UNESCO Convenes, PA to Gain Recognition as Country?

UNESCO opens a regular session Sunday to consider 31 new sites for its World Heritage List – including the Church of the Nativity.

The windswept Judean desert fortress of Masada along the shores of the Dead Sea is already a UNESCO World Heritage site.

The United Nations agency, which is considering sites that are primarily in need of emergency status, is meeting in S. Petersburg until July 6.

It is the first time that Russia is hosting the World Heritage Committee session – and the first time the committee is considering any site labeled with the geographic location of “Palestine” as an independent sovereign nation.

Israel and the United States, among others, have objected strenuously, as they did when UNESCO voted 107-14 last year to recognize the Palestinian Authority as the country of Palestine and admit it as a member despite the refusal of UNESCO’s own parent body, the United Nations, to do so.
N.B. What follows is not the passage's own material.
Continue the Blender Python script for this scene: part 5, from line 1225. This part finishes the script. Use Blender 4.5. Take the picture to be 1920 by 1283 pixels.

Should the committee decide to grant the church official status by adding it to the World Heritage List of endangered sites, UNESCO will have by default enabled the Palestinian Authority to gain official international recognition as an independent sovereign nation.

A number of legal analysts also have said the move may de facto dissolve the Oslo Accords, which mandate that all final status issues be resolved through negotiations between Israel and the Palestinian Authority.